One technique that is straightforward to understand is that folks have done "time-slide" analyses for many years - i.e. offsetting one detector's data in time - to understand what the "baseline" rate of correlations is in data streams where there is no possible physical origin.
Naturally, much more statistical analysis has been done to ground the claims of "detection"; beyond detailed academic publications, LIGO and others have been producing layperson-accessible science summaries for years/decades that address these and other questions.
> have been producing layperson-accessible science summaries for years/decades that address these and other questions.
Citation please. Every layperson accessible summary has said "we use advanced statistics and machine learning" and I haven't found a simple high school statistics accessible explanation yet. Unlike say the higgs boson, I think for this experiment a simple statistical treatment is not an unreasonable request.
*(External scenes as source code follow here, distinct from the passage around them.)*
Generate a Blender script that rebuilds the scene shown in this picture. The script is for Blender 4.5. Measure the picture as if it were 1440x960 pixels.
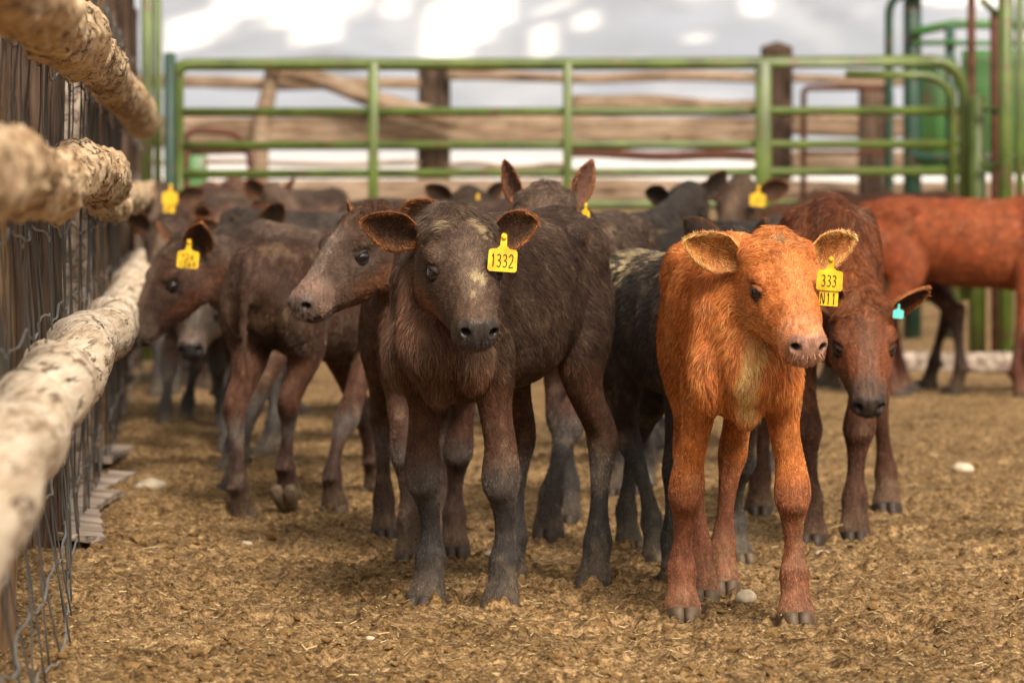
import bpy, bmesh, math, random
import numpy as np
from math import radians as R_, sin, cos, pi, atan, atan2, sqrt
random.seed(7); RNG = np.random.default_rng(11)

# ------------------------------------------------------------------ camera, world, sun, exposure
sc = bpy.context.scene
for o in list(bpy.data.objects): bpy.data.objects.remove(o)
W0, H0, F = 1440.0, 960.0, 5400.0
CAMZ, HOR = 0.82, 283.0
PITCH = atan((480.0 - HOR) / F)
cd = bpy.data.cameras.new('camera'); cam = bpy.data.objects.new('camera', cd)
sc.collection.objects.link(cam); sc.camera = cam
cd.sensor_width = 36.0; cd.lens = 36.0 * F / W0; cd.clip_start = 0.1; cd.clip_end = 20000
cam.location = (0, 0, CAMZ); cam.rotation_euler = (pi / 2 - PITCH, 0, 0)
cd.dof.use_dof = True; cd.dof.focus_distance = 7.42; cd.dof.aperture_fstop = 5.8

SUN_EL, SUN_AZ = 44.0, 158.0        # azimuth measured from +Y (camera forward) clockwise
wld = bpy.data.worlds.new('World'); sc.world = wld; wld.use_nodes = True
nt = wld.node_tree; nt.nodes.clear()
sky = nt.nodes.new('ShaderNodeTexSky'); sky.sky_type = 'NISHITA'; sky.sun_disc = False
sky.sun_elevation = R_(SUN_EL); sky.sun_rotation = R_(SUN_AZ)
sky.air_density = 1.0; sky.dust_density = 5.0; sky.ozone_density = 0.6
bgn = nt.nodes.new('ShaderNodeBackground'); bgn.inputs[1].default_value = 0.14
won = nt.nodes.new('ShaderNodeOutputWorld')
wb = nt.nodes.new('ShaderNodeMix'); wb.data_type = 'RGBA'; wb.blend_type = 'MULTIPLY'; wb.inputs[0].default_value = 1; wb.inputs[7].default_value = (1.08, 1.0, .84, 1)
hsn = nt.nodes.new('ShaderNodeHueSaturation'); hsn.inputs['Saturation'].default_value = .45
nt.links.new(sky.outputs[0], hsn.inputs['Color']); nt.links.new(hsn.outputs[0], wb.inputs[6]); nt.links.new(wb.outputs[2], bgn.inputs[0]); nt.links.new(bgn.outputs[0], won.inputs[0])
sl = bpy.data.lights.new('sun', 'SUN'); so = bpy.data.objects.new('sun', sl); sc.collection.objects.link(so)
sl.energy = 3.0; sl.angle = R_(16); sl.color = (1.0, 0.91, 0.79)
so.rotation_euler = (R_(90 - SUN_EL), 0, R_(180 - SUN_AZ))
so.location = (0, 0, 30)
sc.view_settings.view_transform = 'Standard'; sc.view_settings.look = 'None'
sc.view_settings.exposure = 0.58; sc.view_settings.gamma = 1.0
sc.view_settings.use_curve_mapping = False
sc.cycles.use_denoising = True
sc.cycles.max_bounces = 8; sc.cycles.transparent_max_bounces = 8
try: sc.cycles_curves.shape = 'RIBBONS'
except Exception: pass

# ------------------------------------------------------------------ pixel <-> world
def ray(px, py):
    x = (px - W0 / 2) / F; z = -(py - H0 / 2) / F
    c, s = cos(PITCH), sin(PITCH)
    return np.array([x, c + z * s, -s + z * c])
def P(px, py, d):
    r = ray(px, py); return np.array([0, 0, CAMZ]) + r * (d / r[1])
def G(px, py):
    r = ray(px, py); return np.array([0, 0, CAMZ]) + r * (CAMZ / -r[2])
def FX(d, lat=0.0):                      # x of the fence line at depth d (lat: metres to the left)
    return (290 - 720) / F * d - lat

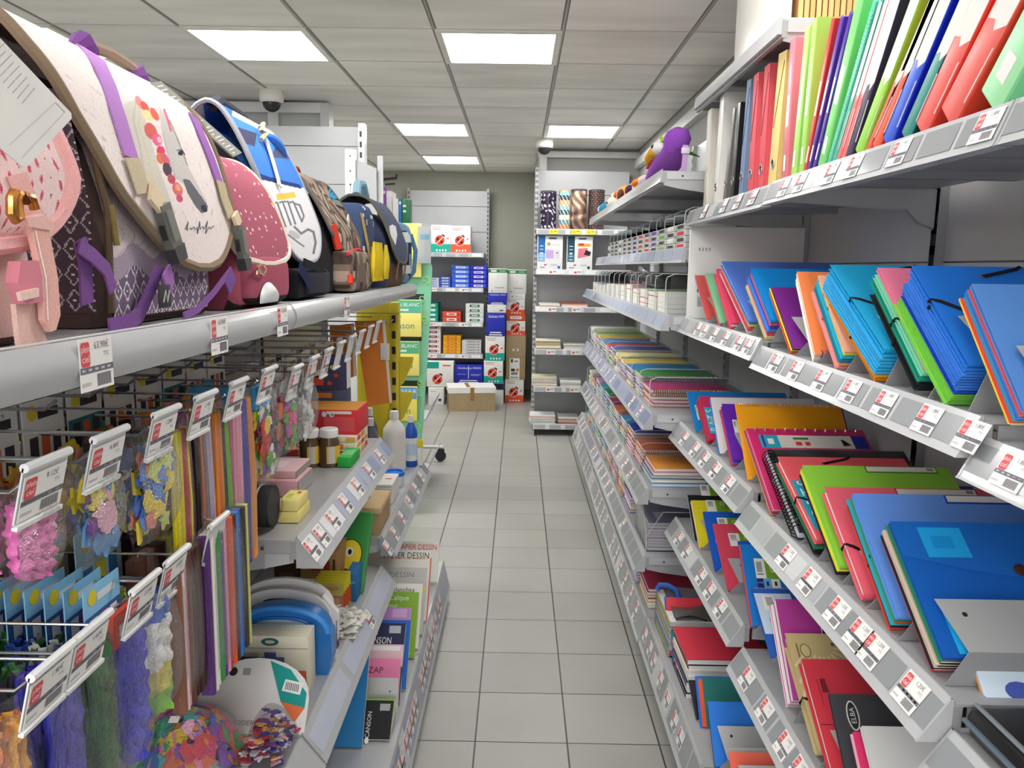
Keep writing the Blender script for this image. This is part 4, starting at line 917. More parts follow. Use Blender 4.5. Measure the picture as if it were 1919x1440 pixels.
for q in range(6):
    zz = .2008+q*.022; m = MB('film'); m.rbox(.535, 2.56, zz, .84, 2.83, zz+.021, '#fff', .003); b = m.build('plastic_wrap')
    b['label'] = 'x'
    t = thing('wrapped_pad', 'film wrapped white paper pack, %s from bottom of the pile under the clear tray' % ORD[q], 'paper pack', (.6875, 2.695, zz), 'film wrapped paper packs')
    b.parent = t; b.location = (0, 0, 0); del b['label']
    m = MB('paper'); m.M = sub(t); m.box(.54, 2.565, zz+.002, .835, 2.825, zz+.019, ['#f0f0f0', '#e4e8ec', '#e8e6e0', '#eef2f4', '#dcdcd8', '#f2f2f2'][q], {'-x': ['#f0e070', '#8cc4e8', '#f2f2f2', '#f0e8a0', '#e8e8e8', '#f0e070'][q]}); m.build('paper_block', t)
m = MB('gloss'); m.grid(lambda u, v: (.56+.27*u, 2.57+.24*v, .335+.012*sin(u*9)*cos(v*5)+.01*v), 10, 10, '#5c5a58'); m.grid(lambda u, v: (.56+.27*u, 2.57+.24*v, .340+.012*sin(u*9)*cos(v*5)+.01*v), 10, 10, '#5c5a58')
tag(m.build('plastic_bag'), 'crumpled dark plastic sleeve lying on the film wrapped packs', 'plastic sleeve')
m = MB('plastic'); m.tube([(.535, 2.80, .345), (.545, 2.80, .365), (.57, 2.78, .372), (.60, 2.76, .36), (.60, 2.72, .345)], .010, '#2f62b8', 8); tag(m.build('blue_clip'), 'blue plastic clip lying on the film wrapped packs', 'clip')
# plush toys on the toy shelf
def plush(label, y, z, col, parts, sx=.07, sy=.16, sz=.09, x=.60, tilt=0):
    o = thing('plush_toy', label, 'plush toy', (x, y, z), 'plush pencil cases on the toy shelf')
    m = MB('fabric'); m.grid(lambda u, v: (sx*sin(pi*v)*cos(2*pi*u), -sy*cos(pi*v), sz*.5+sz*.5*sin(pi*v)*sin(2*pi*u)+tilt*(.5-.5*cos(pi*v))*0), 20, 14, col); m.build('body', o)
    for nm, fin, c, (px, py, pz), (rx, ry, rz) in parts:
        m = MB(fin); m.grid(lambda u, v: (px+rx*sin(pi*v)*cos(2*pi*u), py-ry*cos(pi*v), pz+rz*sin(pi*v)*sin(2*pi*u)), 14, 10, c); m.build(nm, o)
    return o
TZ = 1.8806
pb = thing('plush_toy', 'big purple plush bird with yellow beak at the near end of the toy shelf', 'plush toy', (.567, 3.19, TZ), 'plush pencil cases on the toy shelf')
m = MB('fabric')
def pbody(u, v):        # long body lying along the shelf, head raised towards the viewer
    y = .36-.62*v; r_ = .058*sin(pi*min(max(v, .02), .98))**.45*(.75+.5*v); zc = .05+.10*max(0, v-.35)**1.2*1.9
    return (r_*1.0*cos(2*pi*u), y, max(.001, zc+r_*sin(2*pi*u)*(1+.5*max(0, v-.5))))
pb.scale = (1, 1, .62)
m.grid(pbody, 22, 22, '#a45cc8'); m.build('body', pb)
m = MB('fabric'); m.tube([(0, -.20, .14), (0, -.235, .20), (.0, -.24, .235), (0, -.225, .25)], [.045, .05, .04, .02], '#9a52c4', 12); m.build('crest', pb)
m = MB('fabric'); m.grid(lambda u, v: (-.045+.03*sin(pi*v)*cos(2*pi*u), -.13-.045*cos(pi*v), .165+.04*sin(pi*v)*sin(2*pi*u)), 14, 10, '#f4f2ee'); m.build('eye_patch', pb)
m = MB('gloss'); m.grid(lambda u, v: (-.07+.01*sin(pi*v)*cos(2*pi*u), -.13-.014*cos(pi*v), .175+.014*sin(pi*v)*sin(2*pi*u)), 10, 8, '#1c1c20'); m.build('eye', pb)
m = MB('fabric'); m.tube([(-.05, -.08, .155), (-.06, -.02, .13), (-.06, .05, .10)], [.032, .026, .006], '#f0b030', 10); m.build('beak', pb)
m = MB('fabric'); m.tube([(-.052, -.05, .115), (-.06, .06, .085)], [.012, .006], '#d8382c', 8); m.build('mouth', pb)
m = MB('fabric'); m.tube([(.02, -.268, .0), (.02, -.285, .07), (.02, -.285, .15)], 0, '#c9a8d8', flat=(.02, .003, (0, 0, 1))); m.fin('plastic'); m.rbox(.005, -.295, .10, .035, -.284, .135, '#d9d4e4', .003); m.build('hanging_strap', pb)
m = MB('fabric'); m.tube([(-.035, -.16, .2), (-.05, -.15, .235)], [.014, .003], '#a8d048', 6); m.tube([(.05, -.19, .13), (.085, -.22, .10)], [.012, .003], '#4a7a2c', 6); m.build('leaf_tuft', pb)
m = MB('fabric'); m.grid(lambda u, v: (.058*sin(pi*v)*cos(2*pi*u), .33-.05*cos(pi*v), .05+.05*sin(pi*v)*sin(2*pi*u)), 14, 10, '#dcd0e4'); m.build('tail', pb)
plush('yellow and orange plush cushion behind the purple bird', 3.78, TZ, '#f0b02c', [('stripe', 'fabric', '#e07a28', (-.05, 0, .05), (.03, .08, .02))], sy=.14)
plush('lilac plush cushion with dark trim in the middle of the toy shelf', 4.10, TZ, '#c8a4c4', [('trim', 'fabric', '#4a2c48', (-.05, -.06, .04), (.028, .03, .03))], sy=.12)
plush('orange and brown plush animal near the far end of the toy shelf', 4.45, TZ, '#e8943a', [('muzzle', 'fabric', '#5a3424', (-.055, -.08, .05), (.02, .06, .03)), ('stripe', 'fabric', '#c8542a', (-.05, .06, .06), (.03, .04, .02))], sy=.18, sz=.11)
plush('cream plush toy beside the orange animal', 4.95, TZ, '#e8e2d4', [('ear', 'fabric', '#f4f0e8', (-.03, -.06, .09), (.02, .03, .02)), ('nose', 'gloss', '#3a2a24', (-.068, -.03, .05), (.008, .01, .008))], sy=.16, sz=.10)
plush('blue plush toy at the far end of the toy shelf', 5.42, TZ, '#2fa0d0', [('belly', 'fabric', '#e8f0f0', (-.045, .04, .05), (.03, .07, .03))], sy=.18, sz=.10)
plush('pale blue plush fish with orange nose standing behind the cushions', 4.62, TZ, '#c4e2f2', [('eye', 'gloss', '#1a1a20', (-.055, -.05, .17), (.012, .012, .014)), ('face', 'fabric', '#3a8cd0', (-.05, .0, .10), (.03, .05, .05)), ('nose', 'fabric', '#e08a2c', (-.06, .08, .16), (.025, .04, .02))], sx=.06, sy=.15, sz=.22, x=.76)
# ================================================================== far end of the aisle
def ext(px0, py0, px1, py1, y):
    """x and z extents at depth y of a rectangle seen in the photograph"""
    a, b = at(px0, (py0+py1)/2, 'y', y), at(px1, (py0+py1)/2, 'y', y); c, d = at((px0+px1)/2, py0, 'y', y), at((px0+px1)/2, py1, 'y', y)
    return a.x, b.x, d.z, c.z
YB = 8.78
BDZ = [1.68, 1.297, .912, .556]
t = thing('shelving_bay', 'grey shelving bay with paper reams against the green back wall', 'shelving bay', (-.82, 9.3, 0))
m = MB('panel'); m.M = sub(t); z = .1
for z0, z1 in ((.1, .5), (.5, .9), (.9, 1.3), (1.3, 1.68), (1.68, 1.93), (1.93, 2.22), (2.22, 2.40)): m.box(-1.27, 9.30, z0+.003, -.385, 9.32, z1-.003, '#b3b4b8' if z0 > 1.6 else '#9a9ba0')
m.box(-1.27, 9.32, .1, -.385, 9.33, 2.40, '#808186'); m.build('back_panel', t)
for x in (-1.285, -.372):
    m = MB('metal'); m.M = sub(t); m.box(x-.015, 9.255, 0, x+.015, 9.335, 2.42, '#a6a7ab'); m.fin('plastic'); zz = .2
    while zz < 2.38: m.box(x-.006, 9.2542, zz, x+.006, 9.2552, zz+.03, '#262628'); zz += .05
    m.build('upright', t)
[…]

Please show me and correct me. I would love to be able to believe we have detected gravitational waves.
You can't take two detectors and just say "they correlate" without presenting the blinded correlation data. If you apply the crazy filters that they do, how many of those signals happen in both detectors by chance?
In fact, you can't do a proper statistical analysis without three identical detectors, or at least two pairs of detectors, which we will have once ligo1,2 and Virgo are all online at the same time, and watch how the filtered signals drop in count based on how many detectors you look at.
> It is the first GW observation that has been confirmed by non-gravitational means.
This is a pretty weak claim. Worryingly, iirc it is the only multi-messenger observation we've made to date, so, again. How many supernovae do we see at any time in any given segment of the sky, and what is the likelihood that it would have happened to be in whatever ~1/20 spatial angle the Gw detectors happen to have resolutions over, and out of the other n candidate neutron-neutron mergers we've "detected" what are the odds that we wouldn't have seen a supernova in the EM by chance in all of the others?
If almost every single event came with a mm detection, I'd be convinced, but honestly, IMO it's looking kinda grim right now. We will find out if after we jack up the sensitivity we continue to fail to make multi messenger observations at the same rate as we have so far
> How many supernovae do we see at any time in any given segment of the sky, and what is the likelihood that it would have happened to be in whatever ~1/20 spatial angle the Gw detectors happen to have resolutions over, and out of the other n candidate neutron-neutron mergers we've "detected" what are the odds that we wouldn't have seen a supernova in the EM by chance in all of the others?
The data's all publicly available. You go ahead, do the general relativity, and tell us.
I had no idea how much cross correlation they produced (see the "Scientific Importance" sections). I love the fact that measurements got like 10 orders of magnitude or more better--that's just absolutely absurd.